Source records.
-------------------------
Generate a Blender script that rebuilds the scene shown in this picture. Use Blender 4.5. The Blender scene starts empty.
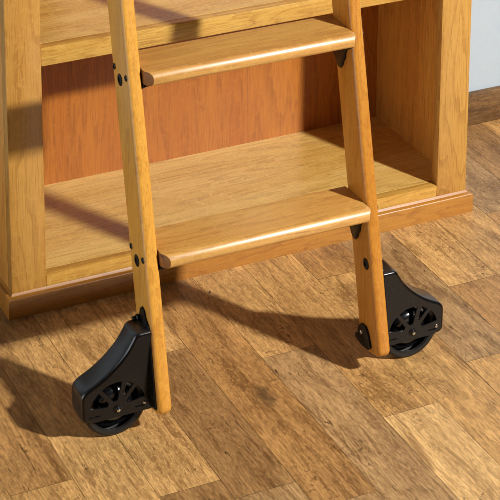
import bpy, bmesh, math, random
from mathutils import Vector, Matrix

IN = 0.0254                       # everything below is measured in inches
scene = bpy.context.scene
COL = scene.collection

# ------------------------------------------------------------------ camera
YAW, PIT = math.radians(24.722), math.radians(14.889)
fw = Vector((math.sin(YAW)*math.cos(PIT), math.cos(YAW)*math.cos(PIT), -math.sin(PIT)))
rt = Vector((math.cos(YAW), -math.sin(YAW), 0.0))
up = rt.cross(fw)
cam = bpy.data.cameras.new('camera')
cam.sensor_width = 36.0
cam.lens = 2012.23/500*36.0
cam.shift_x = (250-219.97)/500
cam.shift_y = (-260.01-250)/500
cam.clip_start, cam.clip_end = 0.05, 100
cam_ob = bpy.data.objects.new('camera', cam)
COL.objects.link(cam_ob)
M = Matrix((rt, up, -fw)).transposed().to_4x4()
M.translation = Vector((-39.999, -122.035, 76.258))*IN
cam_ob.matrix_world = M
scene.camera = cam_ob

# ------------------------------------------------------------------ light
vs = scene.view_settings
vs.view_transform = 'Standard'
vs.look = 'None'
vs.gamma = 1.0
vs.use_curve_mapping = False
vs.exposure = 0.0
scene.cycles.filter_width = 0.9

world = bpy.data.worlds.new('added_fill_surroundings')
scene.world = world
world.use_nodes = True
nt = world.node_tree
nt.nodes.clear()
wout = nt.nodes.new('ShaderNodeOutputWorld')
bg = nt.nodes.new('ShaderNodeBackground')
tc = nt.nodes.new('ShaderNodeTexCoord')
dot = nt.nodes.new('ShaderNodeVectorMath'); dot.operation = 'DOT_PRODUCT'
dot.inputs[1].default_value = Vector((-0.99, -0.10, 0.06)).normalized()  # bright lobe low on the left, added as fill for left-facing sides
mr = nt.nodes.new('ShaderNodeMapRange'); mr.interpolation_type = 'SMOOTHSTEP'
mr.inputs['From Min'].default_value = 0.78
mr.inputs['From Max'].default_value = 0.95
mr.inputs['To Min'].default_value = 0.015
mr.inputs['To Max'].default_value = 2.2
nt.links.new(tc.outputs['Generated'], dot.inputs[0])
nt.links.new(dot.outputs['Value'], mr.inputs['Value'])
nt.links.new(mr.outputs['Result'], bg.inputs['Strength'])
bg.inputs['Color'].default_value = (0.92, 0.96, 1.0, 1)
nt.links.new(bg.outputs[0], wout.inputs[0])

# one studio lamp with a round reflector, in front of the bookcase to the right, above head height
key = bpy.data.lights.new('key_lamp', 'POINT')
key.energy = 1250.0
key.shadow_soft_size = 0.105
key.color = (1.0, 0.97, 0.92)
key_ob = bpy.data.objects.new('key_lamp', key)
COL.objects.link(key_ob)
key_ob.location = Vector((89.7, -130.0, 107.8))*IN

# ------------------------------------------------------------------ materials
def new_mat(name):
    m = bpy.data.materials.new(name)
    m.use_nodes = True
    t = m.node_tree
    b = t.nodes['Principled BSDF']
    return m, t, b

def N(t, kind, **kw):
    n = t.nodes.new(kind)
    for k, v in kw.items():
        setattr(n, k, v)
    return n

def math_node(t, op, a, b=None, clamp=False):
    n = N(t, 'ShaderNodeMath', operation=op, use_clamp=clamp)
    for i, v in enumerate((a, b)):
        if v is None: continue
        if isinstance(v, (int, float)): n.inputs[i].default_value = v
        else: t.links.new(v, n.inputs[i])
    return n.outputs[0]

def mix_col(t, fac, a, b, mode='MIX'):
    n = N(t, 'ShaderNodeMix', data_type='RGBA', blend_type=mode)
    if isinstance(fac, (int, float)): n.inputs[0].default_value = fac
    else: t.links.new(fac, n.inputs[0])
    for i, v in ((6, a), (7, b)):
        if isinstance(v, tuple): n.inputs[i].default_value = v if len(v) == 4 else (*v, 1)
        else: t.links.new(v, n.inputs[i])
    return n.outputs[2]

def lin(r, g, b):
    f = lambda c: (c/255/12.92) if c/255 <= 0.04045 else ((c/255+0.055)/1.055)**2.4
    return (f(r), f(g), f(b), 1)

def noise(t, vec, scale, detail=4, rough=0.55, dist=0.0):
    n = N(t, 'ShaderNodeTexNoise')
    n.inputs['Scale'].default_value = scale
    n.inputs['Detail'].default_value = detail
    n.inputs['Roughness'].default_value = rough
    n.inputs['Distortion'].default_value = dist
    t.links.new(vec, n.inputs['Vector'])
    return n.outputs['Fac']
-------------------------
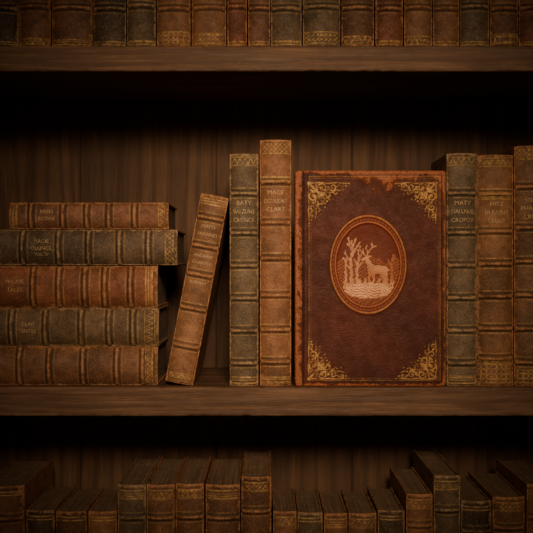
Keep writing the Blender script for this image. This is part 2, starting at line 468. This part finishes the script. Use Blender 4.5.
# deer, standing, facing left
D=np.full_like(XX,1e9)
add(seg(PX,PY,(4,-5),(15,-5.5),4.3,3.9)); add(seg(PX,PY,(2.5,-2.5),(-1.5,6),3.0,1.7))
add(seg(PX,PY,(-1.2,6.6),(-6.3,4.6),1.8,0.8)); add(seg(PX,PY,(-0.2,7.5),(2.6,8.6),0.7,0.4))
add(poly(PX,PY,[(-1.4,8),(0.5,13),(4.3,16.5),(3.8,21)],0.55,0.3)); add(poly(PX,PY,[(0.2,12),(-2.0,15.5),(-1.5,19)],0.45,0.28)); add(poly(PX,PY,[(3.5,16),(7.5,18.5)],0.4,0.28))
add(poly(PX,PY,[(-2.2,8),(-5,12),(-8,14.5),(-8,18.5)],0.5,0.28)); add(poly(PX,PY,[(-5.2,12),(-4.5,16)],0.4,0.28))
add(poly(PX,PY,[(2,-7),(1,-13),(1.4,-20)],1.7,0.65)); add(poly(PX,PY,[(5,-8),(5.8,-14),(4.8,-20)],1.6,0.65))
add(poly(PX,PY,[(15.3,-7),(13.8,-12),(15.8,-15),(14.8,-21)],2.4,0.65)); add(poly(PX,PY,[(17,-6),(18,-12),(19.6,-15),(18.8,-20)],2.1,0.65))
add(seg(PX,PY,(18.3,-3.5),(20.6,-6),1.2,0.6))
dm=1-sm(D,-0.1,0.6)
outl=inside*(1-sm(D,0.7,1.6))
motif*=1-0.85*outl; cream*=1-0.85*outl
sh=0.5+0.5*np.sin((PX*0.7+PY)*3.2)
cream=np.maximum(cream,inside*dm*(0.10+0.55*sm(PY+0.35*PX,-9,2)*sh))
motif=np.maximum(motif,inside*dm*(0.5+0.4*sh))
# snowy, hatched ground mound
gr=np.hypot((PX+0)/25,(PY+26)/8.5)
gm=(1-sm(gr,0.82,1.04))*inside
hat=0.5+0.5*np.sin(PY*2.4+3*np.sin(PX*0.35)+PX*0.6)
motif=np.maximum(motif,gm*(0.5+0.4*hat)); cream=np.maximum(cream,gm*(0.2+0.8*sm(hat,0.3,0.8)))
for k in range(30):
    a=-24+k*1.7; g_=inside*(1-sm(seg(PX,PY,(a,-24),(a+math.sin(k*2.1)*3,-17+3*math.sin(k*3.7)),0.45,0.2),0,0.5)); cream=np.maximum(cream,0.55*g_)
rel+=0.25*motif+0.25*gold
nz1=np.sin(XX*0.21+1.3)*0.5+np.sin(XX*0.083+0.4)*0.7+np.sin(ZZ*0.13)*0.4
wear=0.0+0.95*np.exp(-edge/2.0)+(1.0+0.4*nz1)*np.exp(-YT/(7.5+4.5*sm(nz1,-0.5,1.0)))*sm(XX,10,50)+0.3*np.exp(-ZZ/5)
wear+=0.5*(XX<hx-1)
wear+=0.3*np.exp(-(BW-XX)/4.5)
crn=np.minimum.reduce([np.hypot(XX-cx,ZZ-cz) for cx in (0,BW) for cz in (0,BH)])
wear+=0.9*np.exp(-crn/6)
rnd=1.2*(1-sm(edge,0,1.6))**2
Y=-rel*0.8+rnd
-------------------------
EXERCISE.
Reproduce the lines above starting at the one with "Generate a Blender" and ending at the one with "nt.links.new(bg.outputs[0], wout.inputs[0])", both included, exactly and with no pictures.

COMPLETE RESPONSE.
Generate a Blender script that rebuilds the scene shown in this picture. Use Blender 4.5. The Blender scene starts empty.
import bpy, bmesh, math, random
from mathutils import Vector, Matrix

IN = 0.0254                       # everything below is measured in inches
scene = bpy.context.scene
COL = scene.collection

# ------------------------------------------------------------------ camera
YAW, PIT = math.radians(24.722), math.radians(14.889)
fw = Vector((math.sin(YAW)*math.cos(PIT), math.cos(YAW)*math.cos(PIT), -math.sin(PIT)))
rt = Vector((math.cos(YAW), -math.sin(YAW), 0.0))
up = rt.cross(fw)
cam = bpy.data.cameras.new('camera')
cam.sensor_width = 36.0
cam.lens = 2012.23/500*36.0
cam.shift_x = (250-219.97)/500
cam.shift_y = (-260.01-250)/500
cam.clip_start, cam.clip_end = 0.05, 100
cam_ob = bpy.data.objects.new('camera', cam)
COL.objects.link(cam_ob)
M = Matrix((rt, up, -fw)).transposed().to_4x4()
M.translation = Vector((-39.999, -122.035, 76.258))*IN
cam_ob.matrix_world = M
scene.camera = cam_ob

# ------------------------------------------------------------------ light
vs = scene.view_settings
vs.view_transform = 'Standard'
vs.look = 'None'
vs.gamma = 1.0
vs.use_curve_mapping = False
vs.exposure = 0.0
scene.cycles.filter_width = 0.9

world = bpy.data.worlds.new('added_fill_surroundings')
scene.world = world
world.use_nodes = True
nt = world.node_tree
nt.nodes.clear()
wout = nt.nodes.new('ShaderNodeOutputWorld')
bg = nt.nodes.new('ShaderNodeBackground')
tc = nt.nodes.new('ShaderNodeTexCoord')
dot = nt.nodes.new('ShaderNodeVectorMath'); dot.operation = 'DOT_PRODUCT'
dot.inputs[1].default_value = Vector((-0.99, -0.10, 0.06)).normalized()  # bright lobe low on the left, added as fill for left-facing sides
mr = nt.nodes.new('ShaderNodeMapRange'); mr.interpolation_type = 'SMOOTHSTEP'
mr.inputs['From Min'].default_value = 0.78
mr.inputs['From Max'].default_value = 0.95
mr.inputs['To Min'].default_value = 0.015
mr.inputs['To Max'].default_value = 2.2
nt.links.new(tc.outputs['Generated'], dot.inputs[0])
nt.links.new(dot.outputs['Value'], mr.inputs['Value'])
nt.links.new(mr.outputs['Result'], bg.inputs['Strength'])
bg.inputs['Color'].default_value = (0.92, 0.96, 1.0, 1)
nt.links.new(bg.outputs[0], wout.inputs[0])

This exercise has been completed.